En l’espèce, un accédant à la propriété a conclu des contrats de construction de maisons individuelles avec fourniture de plans avec un constructeur. Une garantie de livraison a été souscrite. Se plaignant de l’inachèvement des maisons ainsi que de diverses malfaçons dont un défaut d’implantation altimétrique, il assigne le constructeur aux fins d’obtenir sa condamnation à exécuter les travaux nécessaires à la livraison des travaux en l’état d’achèvement en application de l’article R. 261-1 du Code de la construction et de l’habitation (N° Lexbase : L8002LQG). Faute d’y parvenir, le garant de livraison est, ensuite, condamné à faire terminer les travaux. Une expertise judiciaire est ordonnée et, à la suite, l’accédant à la propriété sollicite finalement la démolition/reconstruction des maisons. Il soutient, notamment, que le garant de livraison couvre l’obligation de résultat du constructeur et seule la démolition/reconstruction serait de nature à mettre fin aux désordres.

La cour d’appel de Bordeaux, dans un arrêt rendu le 20 février 2020 sur renvoi après cassation (CA Bordeaux, 20 février 2020, n° 19/01054 N° Lexbase : A22553GM), déboute l’accédant à la propriété de cette demande. Les conseillers considèrent que les non-conformités invoquées sont soit non établies soit non substantielles. Ils ajoutent que la démolition/reconstruction se heurterait au principe de proportionnalité des réparations au regard de l’absence des conséquences dommageables de ces non-conformités sur les villas. L’accédant à la propriété forme un pourvoi en cassation. Il y expose, notamment, que le contrat oblige les parties et que les réparations doivent permettre d’exécuter l’ensemble des obligations dues au contrat, ce qui ne serait pas possible sans démolition/reconstruction. Le pourvoi est rejeté. L’appréciation du critère de proportionnalité de la sanction relève de la libre appréciation des juges du fond. La Haute juridiction n’opère qu’un contrôle de motivation. La solution étant motivée, il n’y a pas à casser la décision.

L’objectif de proportionnalité des sanctions contractuelles s’applique depuis longtemps (pour exemple Cass. civ. 3, 15 octobre 2015, n° 14-23.612, FS-P+B+R N° Lexbase : A5827NTY, Cass. crim., 16 février 2016, n° 15-82.732, FS-P+B N° Lexbase : A4692PZS) dans le domaine de la construction (Malinvaud, Le principe de proportionnalité et le droit de la construction, RDI 2016, p. 437) et le secteur particulièrement protégé de la maison individuelle n’y déroge pas. La solution n’est pas nouvelle et mérite d’être saluée.
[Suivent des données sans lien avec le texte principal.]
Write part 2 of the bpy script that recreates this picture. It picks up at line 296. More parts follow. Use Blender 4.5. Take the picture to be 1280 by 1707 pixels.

Ainsi, en cas de non-conformité à la règlementation parasismique, la démolition/reconstruction n’est pas systématiquement ordonnée (pour exemple Cass. civ. 3, 14 février 2019, n° 18-11.836, FS-D N° Lexbase : A3357YXM).

La solution est moins évidente en cas de défaut d’implantation ou d’erreur d’altimétrie dans la mesure où il est parfois compliqué d’imaginer des variantes techniques réparatoires à la démolition/reconstruction (pour exemple, Cass. civ. 3, 13 septembre 2006, n° 05-12.938, FS-D N° Lexbase : A0293DRB). Difficile ne veut pas dire impossible. C’est ainsi que la Haute juridiction n’a rien trouvé à redire sur la motivation d’une cour d’appel qui avait souverainement retenu que la construction de l’immeuble était affectée et que la non-conformité résultant du défaut d’implantation pouvait être régularisée par la construction d’un préau (Cass. civ. 3, 26 septembre 2012, n° 11-15.186, FS-D N° Lexbase : A6267ITB).

Il faut dire que le nouvel article 1221 du Code civil (N° Lexbase : L1985LKQ) soumet désormais l’exécution forcée des obligations contractuelles à un contrôle de la proportionnalité entre son coût pour le débiteur de bonne foi et son intérêt pour le créancier.